Keshubhai Patel party a big threat to Modi?
While Gujarat chief minister Narendra Modi is busy marketing 'brand Modi' and harping on about his commitment for the state, Saurashtra — a region dominated by the Patel community in his state — is being seen as a 'danger zone' by the poll pundits for Modi.
If the recent verdict in the Naroda-Patiya case of post-Godhra riots is expected to affect BJP’s poll prospects, former BJP leader and Patel strongman, Keshubhai Patel’s newly-formed Gujarat Parivartan Party (GPP) is likely to pose a major threat to Modi’s ambition of comfortably winning the coming Assembly polls for the third time in a row.
Out of the total 182 Assembly constituencies, more than 40 fall in the Saurashtra region where BJP had been defeating its arch rival Congress with a slender margin. With the GPP deciding to contest at all the Assembly seats, including in the Saurashtra region, it will only dent BJP’s votebank.
If this happen, it will also affect Mr Modi’s plan of playing a larger role in the national political scenario. Mr Modi is considered to be an aspirant for the Prime Minister’s post.
Though the Patel community is considered as BJP’s traditional vote bank, the community also votes for the Congress.
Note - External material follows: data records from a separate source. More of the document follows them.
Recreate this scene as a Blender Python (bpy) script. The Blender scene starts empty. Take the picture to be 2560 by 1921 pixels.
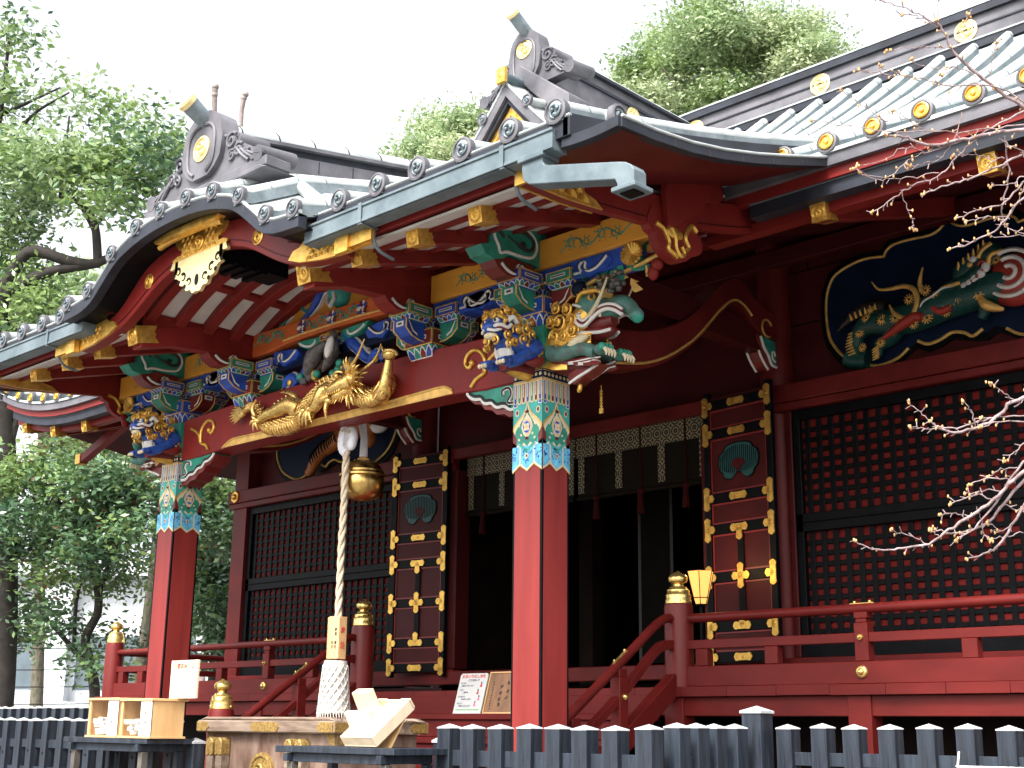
import bpy, bmesh, math, random
import numpy as np
from mathutils import Vector, Matrix
random.seed(7); RNG=np.random.default_rng(7)
sc=bpy.context.scene
COL=sc.collection
R=math.radians
# ---------------------------------------------------------------- camera
cd=bpy.data.cameras.new('Camera'); cam=bpy.data.objects.new('Camera',cd); COL.objects.link(cam)
sc.camera=cam; cd.sensor_width=36; cd.lens=46.234; cd.clip_end=2000; cd.clip_start=.05
def cam_matrix():
    pitch,roll,yaw=.257627,.0121525,.768284
    c,s=math.cos,math.sin
    fw=Vector((-s(yaw)*c(pitch),c(yaw)*c(pitch),s(pitch))); rt=Vector((c(yaw),s(yaw),0)); up=rt.cross(fw)
    r2=c(roll)*rt+s(roll)*up; u2=-s(roll)*rt+c(roll)*up
    m=Matrix((r2,u2,-fw)).transposed().to_4x4(); m.translation=(9.760,-7.5326,1.5); return m
cam.matrix_world=cam_matrix()
# ---------------------------------------------------------------- sky, sun, exposure
SUN_EL,SUN_AZ=R(50),R(166)       # azimuth measured clockwise from +Y
w=bpy.data.worlds.new('World'); sc.world=w; w.use_nodes=True
nt=w.node_tree; bg=nt.nodes['Background']
sky=nt.nodes.new('ShaderNodeTexSky'); sky.sky_type='NISHITA'; sky.sun_disc=False
sky.sun_elevation=SUN_EL; sky.sun_rotation=SUN_AZ; sky.dust_density=5.0; sky.air_density=1.0; sky.ozone_density=1.0
hs=nt.nodes.new('ShaderNodeHueSaturation'); hs.inputs['Saturation'].default_value=.22; hs.inputs['Value'].default_value=1.0
nt.links.new(sky.outputs[0],hs.inputs['Color']); nt.links.new(hs.outputs[0],bg.inputs['Color'])
bg.inputs['Strength'].default_value=.15
sl=bpy.data.lights.new('Sun','SUN'); sl.energy=1.25; sl.angle=R(12); sl.color=(1,.96,.9)
so=bpy.data.objects.new('Sun',sl); COL.objects.link(so)
sd=Vector((math.sin(SUN_AZ)*math.cos(SUN_EL),math.cos(SUN_AZ)*math.cos(SUN_EL),math.sin(SUN_EL)))
so.rotation_euler=sd.to_track_quat('Z','Y').to_euler(); so.location=(0,0,30)
vs=sc.view_settings; vs.view_transform='Standard'; vs.look='None'; vs.gamma=1; vs.exposure=1.72
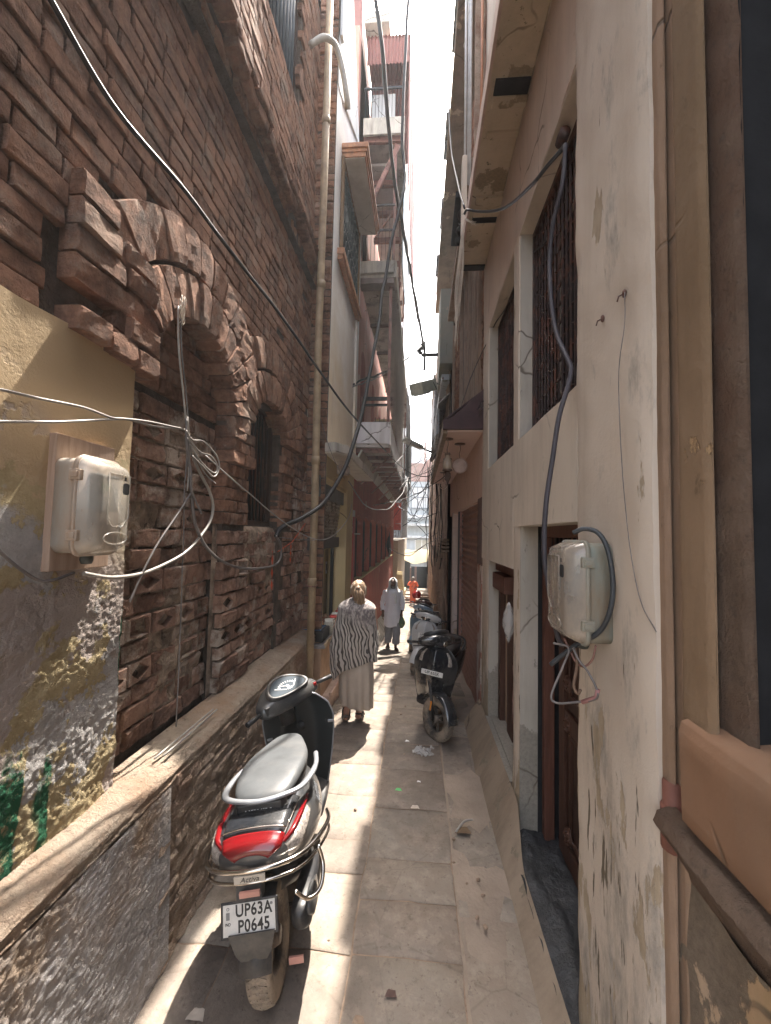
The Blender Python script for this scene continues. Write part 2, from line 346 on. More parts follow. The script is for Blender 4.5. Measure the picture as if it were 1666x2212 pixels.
def m_pier(name, amt, c1=(.57, .495, .415), c2=(.51, .435, .36)):
    n = NT(name); z = n.axis(2); y = n.axis(1); low = n.rng(z, .1, 2.3, 1., 0.)
    col = n.mix(n.ramp(n.noise(1.2, 5, .6), [(.35, 0), (.65, 1)]), c1, c2)
    mil = n.ramp(n.mth('ADD', n.noise(5, 9, .75, n.map((1, 1, .35), loc=(2, 1, 0))), n.mth('MULTIPLY', low, .13)), [(.57, 0), (.72, .85 * amt)]); col = n.mix(mil, col, (.25, .235, .21))
    d = n.noise(16, 5, .6, n.map((1, 1.3, .16), loc=(3, 0, 4))); dm = n.ramp(n.mth('ADD', d, n.mth('MULTIPLY', low, .17 * amt)), [(.71, 0), (.735, 1)]); col = n.mix(dm, col, (.13, .105, .075))
    pm = n.ramp(n.mth('ADD', n.noise(3.4, 9, .66, n.map((1, 1, .3), loc=(8, 1, 3))), n.mth('MULTIPLY', low, .20 * amt)), [(.655, 0), (.67, 1)]); col = n.mix(pm, col, n.ramp(n.noise(12, 6, .7, n.map((1, 1, .3))), [(.35, (.30, .24, .17)), (.65, (.44, .36, .26))]))
    st = n.ramp(n.noise(10, 4, .6, n.map((1, 1, .05))), [(.5, 0), (.75, .3)]); col = n.mix(st, col, (.36, .29, .21))
    h = n.mth('ADD', n.mth('MULTIPLY', pm, -.6), n.mth('MULTIPLY', dm, -.8)); h = n.mth('ADD', h, n.mth('MULTIPLY', n.noise(9, 5, .65), .5)); h = n.mth('ADD', h, n.mth('MULTIPLY', n.noise(60, 4, .7), .2))
    return n.out(col, .9, None, n.bump(h, .5, .02), .2)
M_pier = m_pier('stained_cream_pier', 1.)
M_cwall = m_plaster('cream_wall_stained', (.57, .495, .41), (.61, .54, .455), under=(.33, .27, .2), peel=.69, pscale=2.6, stain=(.2, .175, .14), stainamt=.5, lowz=1.75, lowk=.055, grain=.3, streak=.4)
M_cwallL = m_plaster('cream_wall_lower', (.47, .385, .28), (.40, .32, .23), under=(.27, .22, .165), peel=.6, pscale=3, stain=(.17, .14, .1), stainamt=.75, streak=.7)
M_reveal = m_plaster('greyed_reveal', (.46, .42, .37), (.38, .35, .3), under=(.22, .2, .17), peel=.66, stain=(.12, .11, .1), stainamt=.6, lowz=1.1, lowk=.5)
M_creamup = m_plaster('cream_pink_upper_wall', (.56, .455, .37), (.52, .42, .34), peel=.75, stain=(.3, .25, .2), stainamt=.4, streak=.5, grain=.15)
M_pinkwall = m_plaster('pink_plaster', (.6, .43, .35), (.56, .39, .31), peel=.8, stainamt=.15, streak=.15, grain=.12)
M_pinksof = m_plaster('pink_soffit', (.66, .5, .44), (.62, .47, .41), peel=.85, stainamt=.1, streak=.0, grain=.08)
M_maroon = m_plain('maroon_canopy', (.055, .028, .03), .75, var=.3)
M_tan = m_plaster('tan_brown_wall', (.32, .22, .155), (.25, .17, .11), under=(.24, .16, .11), peel=.7, stain=(.12, .08, .05), stainamt=.7, streak=.8, grain=.9)
M_ochre = m_plaster('ochre_wall', (.235, .16, .10), (.18, .12, .07), under=(.33, .22, .12), peel=.6, stain=(.12, .085, .05), stainamt=.8, streak=.8, grain=.9)
M_roughbr = _roughgrey('rough_brown_render', (.17, .115, .08), (.28, .2, .145), (.2, .12, .08), 1.4)
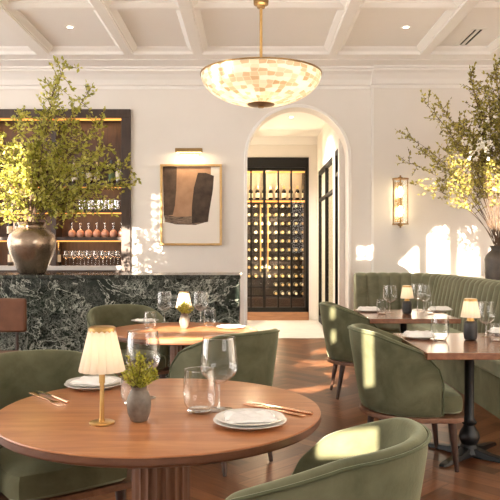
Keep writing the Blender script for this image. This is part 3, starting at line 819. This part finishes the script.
# ------------------------------------------------------------------ barrel chairs
def chair_proto():
    t = thing('barrel_chair', '', 'chair')
    a_, b_, yc, La, th = .30, .30, .0, .11, .058
    Nn = 44
    def plan(s):
        u = abs(s)
        if u > .66:
            k_ = (u-.66)/.34; sg = 1 if s > 0 else -1
            return sg*(a_-.012*k_), yc+La*k_, sg*1.0, 0.0, .12
        ph = s/.66*PI/2
        return a_*math.sin(ph), yc-b_*math.cos(ph), math.sin(ph), -math.cos(ph), .12+.88*math.cos(ph)**1.2
    def H(s):
        u = abs(s)
        h = .868-.012*(u/.3)**2 if u < .3 else .856-.215*((u-.3)/.7)**1.05
        if u > .94: h -= .03*((u-.94)/.06)**2
        return h
    bm = NB(); rings = []; rim = []
    for i in range(Nn+1):
        s = -1+2*i/Nn
        x, y, nx, ny, fl = plan(s); h = H(s); ring = []
        def P_(off, z):
            kz = (z-.34)/.53
            of = off + .085*kz*fl
            return (x+nx*of, y+ny*of, z)
        for kz in (0, .2, .45, .7, .9): ring.append(P_(th/2, .34+(h-.34)*kz))
        ring.append(P_(th*.42, h-.012)); ring.append(P_(th*.15, h)); ring.append(P_(-th*.2, h)); ring.append(P_(-th*.45, h-.014))
        for kz in (.88, .65, .4, .15): ring.append(P_(-th/2, .34+(h-.34)*kz))
        ring.append(P_(-th/2, .345))
        rings.append([bm.verts.new(p) for p in ring]); rim.append(P_(th*.47, h-.016))
    m_ = len(rings[0])
    for i in range(Nn):
        for k_ in range(m_):
            bm.faces.new((rings[i][k_], rings[i][(k_+1) % m_], rings[i+1][(k_+1) % m_], rings[i+1][k_]))
    # rounded arm fronts: a shrunken end ring pushed forward, then a cap
    for ring, sg in ((rings[0], -1), (rings[-1], 1)):
        cen = sum((v_.co for v_ in ring), Vector())/m_
        e = [bm.verts.new((cen.x+(v_.co.x-cen.x)*.72, v_.co.y+.016, cen.z+(v_.co.z-cen.z)*.96)) for v_ in ring]
        for k_ in range(m_): bm.faces.new((ring[k_], ring[(k_+1) % m_], e[(k_+1) % m_], e[k_]))
        bm.faces.new(e)
    obj('backrest', bm, M['velvet'], t, True, 0, 1)
    x0_ = rim[0]; x1_ = rim[-1]
    bm = NB(); tube(bm, [(x0_[0], x0_[1]+.012, .36), (x0_[0], x0_[1]+.014, x0_[2]-.05)] + rim + [(x1_[0], x1_[1]+.014, x1_[2]-.05), (x1_[0], x1_[1]+.012, .36)], .0055, 6); obj('piping', bm, M['velvet_pipe'], t)
    # seat cushion
    out = []
    for i in range(25):
        ph = -PI/2+PI*i/24; out.append((.262*math.sin(ph), -.0-.262*math.cos(ph)))
    out += [(.262, .12), (.262, .21), (.235, .262), (.12, .272), (0, .275), (-.12, .272), (-.235, .262), (-.262, .21), (-.262, .12)]
    bm = NB(); rings = []
    for sc_, z in ((.93, .355), (.99, .37), (1, .40), (1, .435), (.97, .462), (.88, .474), (.6, .484), (.25, .487)):
        rings.append([bm.verts.new((x*sc_, .02+(y-.02)*sc_, z)) for x, y in out])
    n_ = len(out)
    for i in range(len(rings)-1):
        for k_ in range(n_): bm.faces.new((rings[i][k_], rings[i][(k_+1) % n_], rings[i+1][(k_+1) % n_], rings[i+1][k_]))
    bm.faces.new(rings[0][::-1]); bm.faces.new(rings[-1])
    obj('seat', bm, M['velvet'], t)
    # seat rail
    out = [( .335*math.sin(-PI/2+PI*i/24), -.335*math.cos(-PI/2+PI*i/24)) for i in range(25)] + [(.33, .20), (.29, .255), (-.29, .255), (-.33, .20)]
    bm = NB(); prism(bm, out, .315, .345); obj('seat_rail', bm, M['railwood'], t, True, .006)
    for sx in (-1, 1):
        bm = NB(); tube(bm, [(sx*.235, .195, .32), (sx*.238, .205, .2), (sx*.245, .225, 0)], [.026, .022, .014], 10); obj('leg', bm, M['legwood'], t)
        bm = NB(); tube(bm, [(sx*.19, -.215, .32), (sx*.195, -.235, .2), (sx*.205, -.27, 0)], [.026, .021, .013], 10); obj('leg', bm, M['legwood'], t)
    return t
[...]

Keshubhai Patel, who has been critical of Modi’s style of functioning, has a strong clout in the region, which has left the BJP worried.
While Modi has been busy reaching out to the younger generation and trying to get an image makeover, Patel has been focusing his election campaign in the Saurashtra region, including Rajkot, Junagarh and Jamnagar, where the Patel community dominates.
Keshubhai Patel, who was leading the dissident camp against Mr Modi, quit the saffron party and formed his own outfit in August after the BJP leadership refused to act on his demand of leadership change in Gujarat.
Adding to Modi’s trouble, the delimitation exercise has drastically changed the electoral profile in his state.